Caïn ne lui pardonnera jamais ce massacre d'innocents.
Caïn se retrouve ensuite mêlé aux compagnons de Moïse absent depuis quarante jours et quarante nuits pour cause d'établissement avec Dieu des tables de la Loi. Quelle n'est pas sa surprise en descendant du mont Sinaï de voir que ses ouailles ont élaboré avec la complicité d'Aaron, son propre frère, un Veau d'Or qu'ils adorent comme un Dieu ! Outré, le Seigneur, par l'entremise de Moïse, ordonne que soient exécutés trois mille hommes.

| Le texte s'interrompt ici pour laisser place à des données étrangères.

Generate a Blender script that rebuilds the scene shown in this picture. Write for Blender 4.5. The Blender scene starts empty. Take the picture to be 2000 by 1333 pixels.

La preuve irréfutable de la méchanceté profonde du Seigneur saute aux yeux de
Caïn qui poursuit sa route, assistant aux manoeuvres des filles de Loth commettant l'inceste pour avoir une descendance, démontrant là l'absence de codes moraux propre à cette époque - ce qui ne soulevait d'ailleurs aucune indignation du Tout-Puissant.
Les victoires sur les Madianites permirent l'enrichissement considérable du Seigneur grâce à un nombre non moins considérable de morts - démontrant que les guerres sont des affaires rentables.

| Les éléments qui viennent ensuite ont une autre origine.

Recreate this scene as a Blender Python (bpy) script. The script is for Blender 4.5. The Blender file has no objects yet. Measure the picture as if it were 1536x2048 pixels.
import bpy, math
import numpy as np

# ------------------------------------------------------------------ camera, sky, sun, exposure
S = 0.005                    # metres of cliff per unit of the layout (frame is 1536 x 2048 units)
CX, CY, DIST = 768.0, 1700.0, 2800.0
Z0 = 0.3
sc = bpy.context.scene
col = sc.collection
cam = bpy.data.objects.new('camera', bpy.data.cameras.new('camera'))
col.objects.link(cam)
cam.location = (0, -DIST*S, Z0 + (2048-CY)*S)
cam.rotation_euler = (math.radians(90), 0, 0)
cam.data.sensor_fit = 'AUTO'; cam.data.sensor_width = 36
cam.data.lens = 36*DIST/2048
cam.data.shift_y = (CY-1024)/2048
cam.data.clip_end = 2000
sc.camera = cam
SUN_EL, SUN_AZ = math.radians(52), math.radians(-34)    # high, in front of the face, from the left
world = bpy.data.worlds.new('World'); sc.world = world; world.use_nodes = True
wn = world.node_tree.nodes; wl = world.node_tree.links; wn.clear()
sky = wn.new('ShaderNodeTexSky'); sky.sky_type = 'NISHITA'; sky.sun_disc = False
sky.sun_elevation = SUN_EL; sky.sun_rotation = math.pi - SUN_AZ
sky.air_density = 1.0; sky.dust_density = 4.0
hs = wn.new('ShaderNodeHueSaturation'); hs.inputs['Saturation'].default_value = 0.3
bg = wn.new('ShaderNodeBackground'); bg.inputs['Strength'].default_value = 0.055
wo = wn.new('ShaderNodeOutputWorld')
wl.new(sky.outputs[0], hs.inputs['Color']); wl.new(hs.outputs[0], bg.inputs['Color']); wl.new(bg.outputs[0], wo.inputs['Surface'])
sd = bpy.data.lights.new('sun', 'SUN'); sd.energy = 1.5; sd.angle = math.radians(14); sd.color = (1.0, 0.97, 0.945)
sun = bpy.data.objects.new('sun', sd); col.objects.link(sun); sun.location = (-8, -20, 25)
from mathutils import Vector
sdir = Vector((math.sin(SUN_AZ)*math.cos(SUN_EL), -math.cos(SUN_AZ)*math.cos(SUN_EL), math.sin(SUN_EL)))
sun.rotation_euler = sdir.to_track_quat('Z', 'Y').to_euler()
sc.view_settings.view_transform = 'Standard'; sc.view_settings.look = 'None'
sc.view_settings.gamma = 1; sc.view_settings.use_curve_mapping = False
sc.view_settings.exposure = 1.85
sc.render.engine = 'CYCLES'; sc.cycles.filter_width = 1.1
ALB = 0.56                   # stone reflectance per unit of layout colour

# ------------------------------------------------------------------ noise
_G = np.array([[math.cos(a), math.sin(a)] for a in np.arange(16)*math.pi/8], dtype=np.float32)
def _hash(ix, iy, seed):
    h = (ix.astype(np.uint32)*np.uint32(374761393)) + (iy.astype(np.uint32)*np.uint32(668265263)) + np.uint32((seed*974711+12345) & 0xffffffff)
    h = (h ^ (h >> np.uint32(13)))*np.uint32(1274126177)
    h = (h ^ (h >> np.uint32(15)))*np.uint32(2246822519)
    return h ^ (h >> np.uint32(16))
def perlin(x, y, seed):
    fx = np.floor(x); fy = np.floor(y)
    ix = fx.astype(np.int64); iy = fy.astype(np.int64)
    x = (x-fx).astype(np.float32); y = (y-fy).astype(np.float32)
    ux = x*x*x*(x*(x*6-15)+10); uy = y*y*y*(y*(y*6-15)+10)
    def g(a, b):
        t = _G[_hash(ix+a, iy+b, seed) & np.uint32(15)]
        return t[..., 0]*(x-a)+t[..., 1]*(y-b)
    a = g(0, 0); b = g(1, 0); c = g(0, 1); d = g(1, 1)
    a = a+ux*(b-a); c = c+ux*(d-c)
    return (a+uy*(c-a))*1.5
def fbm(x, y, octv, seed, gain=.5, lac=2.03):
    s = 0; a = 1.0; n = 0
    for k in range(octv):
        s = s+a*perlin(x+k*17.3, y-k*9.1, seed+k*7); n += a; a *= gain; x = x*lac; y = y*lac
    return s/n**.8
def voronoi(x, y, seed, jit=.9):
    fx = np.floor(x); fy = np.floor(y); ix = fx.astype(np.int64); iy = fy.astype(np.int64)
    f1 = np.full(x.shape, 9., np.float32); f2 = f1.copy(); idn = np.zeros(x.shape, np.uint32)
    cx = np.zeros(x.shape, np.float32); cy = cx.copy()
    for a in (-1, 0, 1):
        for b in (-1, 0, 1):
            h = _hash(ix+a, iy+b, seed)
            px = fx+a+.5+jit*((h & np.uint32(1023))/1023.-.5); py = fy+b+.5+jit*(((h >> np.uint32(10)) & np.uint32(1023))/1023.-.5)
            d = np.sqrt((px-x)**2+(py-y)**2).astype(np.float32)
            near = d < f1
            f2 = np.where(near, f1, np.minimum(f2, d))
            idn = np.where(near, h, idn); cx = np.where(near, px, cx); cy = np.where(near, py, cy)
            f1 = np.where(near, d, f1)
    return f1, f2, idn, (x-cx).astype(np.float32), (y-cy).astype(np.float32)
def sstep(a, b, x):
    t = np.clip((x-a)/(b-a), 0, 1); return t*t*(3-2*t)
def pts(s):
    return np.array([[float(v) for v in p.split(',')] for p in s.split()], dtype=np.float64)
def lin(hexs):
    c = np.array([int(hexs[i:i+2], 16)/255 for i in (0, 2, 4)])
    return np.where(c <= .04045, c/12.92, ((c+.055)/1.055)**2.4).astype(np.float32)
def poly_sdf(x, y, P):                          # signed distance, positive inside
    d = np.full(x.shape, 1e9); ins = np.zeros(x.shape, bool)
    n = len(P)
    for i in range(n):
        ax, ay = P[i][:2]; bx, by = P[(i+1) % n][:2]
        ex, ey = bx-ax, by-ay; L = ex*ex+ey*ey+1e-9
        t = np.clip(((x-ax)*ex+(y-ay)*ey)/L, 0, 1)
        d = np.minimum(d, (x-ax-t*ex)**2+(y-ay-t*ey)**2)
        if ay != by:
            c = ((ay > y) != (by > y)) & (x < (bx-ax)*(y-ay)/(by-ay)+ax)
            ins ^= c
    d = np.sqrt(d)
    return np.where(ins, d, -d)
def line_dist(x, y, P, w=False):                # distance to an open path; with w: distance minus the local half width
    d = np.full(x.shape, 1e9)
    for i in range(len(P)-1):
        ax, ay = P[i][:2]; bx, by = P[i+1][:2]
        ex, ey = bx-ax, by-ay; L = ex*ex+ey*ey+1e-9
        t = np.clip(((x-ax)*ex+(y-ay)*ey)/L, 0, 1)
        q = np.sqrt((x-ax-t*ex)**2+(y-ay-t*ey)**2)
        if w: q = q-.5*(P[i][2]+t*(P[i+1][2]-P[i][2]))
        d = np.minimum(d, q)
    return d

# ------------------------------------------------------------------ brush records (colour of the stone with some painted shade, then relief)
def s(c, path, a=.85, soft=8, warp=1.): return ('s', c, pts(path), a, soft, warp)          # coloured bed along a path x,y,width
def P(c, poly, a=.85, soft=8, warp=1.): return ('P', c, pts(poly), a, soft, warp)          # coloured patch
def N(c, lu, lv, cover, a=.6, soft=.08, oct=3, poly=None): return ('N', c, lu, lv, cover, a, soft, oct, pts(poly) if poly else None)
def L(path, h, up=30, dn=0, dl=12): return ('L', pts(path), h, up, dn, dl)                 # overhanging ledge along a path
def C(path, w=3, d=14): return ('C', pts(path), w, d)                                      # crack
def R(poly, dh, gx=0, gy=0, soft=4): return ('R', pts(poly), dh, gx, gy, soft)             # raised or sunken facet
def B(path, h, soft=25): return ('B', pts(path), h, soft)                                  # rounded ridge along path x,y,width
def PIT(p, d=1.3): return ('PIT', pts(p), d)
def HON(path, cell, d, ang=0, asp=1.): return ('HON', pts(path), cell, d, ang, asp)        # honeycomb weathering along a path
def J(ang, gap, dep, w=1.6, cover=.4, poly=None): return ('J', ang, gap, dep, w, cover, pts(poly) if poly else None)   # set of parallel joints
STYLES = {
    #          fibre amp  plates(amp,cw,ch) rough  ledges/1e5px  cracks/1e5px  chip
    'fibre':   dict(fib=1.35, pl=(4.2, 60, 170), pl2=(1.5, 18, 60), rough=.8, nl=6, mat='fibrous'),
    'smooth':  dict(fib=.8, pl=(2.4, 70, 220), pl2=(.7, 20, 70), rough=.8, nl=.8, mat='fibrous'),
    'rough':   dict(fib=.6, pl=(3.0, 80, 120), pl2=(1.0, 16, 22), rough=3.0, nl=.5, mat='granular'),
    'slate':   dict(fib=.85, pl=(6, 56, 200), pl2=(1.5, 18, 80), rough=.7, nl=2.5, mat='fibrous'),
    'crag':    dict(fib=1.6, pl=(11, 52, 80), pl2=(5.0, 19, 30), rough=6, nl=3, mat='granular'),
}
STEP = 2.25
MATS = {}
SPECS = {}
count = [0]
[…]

L'épisode de la prise de Jéricho par Josué, au son des trompettes, suivi de la prise d'Aï et de bien d'autres villes, avec leurs lots de morts, de traitres, de butins, de colère ou de vengeances du Seigneur-Dieu, de sa complicité belliciste quand il s'est agi d'arrêter le Soleil ou la Terre, je ne sais plus, pour battre les Amorites, tout cela est confus et ne mérite pas l'attention de
Caïn qui ne songe qu'à s'enfuir, et finit par retrouver Lilith pour le plus grand bonheur de leurs étreintes.
Après ces plaisirs retrouvés,
Caïn reprend son errance qui l'amène à chercher du travail auprès de Job, cependant que Dieu en réunion avec des sommités célestes dont Satan, fait un pari avec ce dernier, lui donnant carte blanche pour tenter de ravir la foi à ce fidèle d'entre les fidèles qu'est Job. Job dont la vie est florissante, entre ses terres, ses troupeaux et ses nombreux enfants, perd ainsi tout ce qu'il avait et devient même lépreux. Imaginant que c'est là la volonté divine, il garde sa confiance en Dieu (qui finira par lui restituer ce qu'il a perdu, prétend-il).
L'épisode de Noé et de son arche sont l'occasion d'une conclusion surprenante qui permet à
Caïn de fignoler sa revanche sur le Tout-Puissant, en lui rendant la monnaie de sa pièce. Cette lutte a priori inégale prend décidément une tournure allégorique et résolument jubilatoire.